Mini Review: The Five, by Hallie Rubenhold

Need some nonfiction for Halloween? Here you go. cover of The Five
TW for discussion of violence against women.

In 1888, an unknown killer dubbed “Jack the Ripper” killed at least five women. Since then, multitudes of books and movies have been made about the killer, but none have been written about his victims. The Five: The Untold Lives of the Women Killed by Jack the Ripper seeks to redress this by telling the stories of “the canonical five.” These five women are the ones considered most likely to have been the victims of a single killer in 1888: Mary Ann Nichols, Annie Chapman, Elizabeth Stride, Catherine Eddowes, and Mary Jane Kelly.


Because these women lived in a neighborhood known for crime, and because they were killed while outside at night (with the exception of Mary Jane Kelly, who was killed in her bedroom), the public assumed that they were prostitutes.
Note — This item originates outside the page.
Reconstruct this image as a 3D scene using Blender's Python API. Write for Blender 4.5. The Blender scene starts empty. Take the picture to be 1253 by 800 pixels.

The author challenges the assumption that all of the women were prostitutes and explores why this assumption was made at the time as well as why it continues today. She also challenges the assumption that prostitutes are unworthy of safety and dignity. By exploring the lives of these five women, she humanizes them and in the process illustrates the choices faced by women in the working and unemployed classes. It’s a sad, but fascinating, book.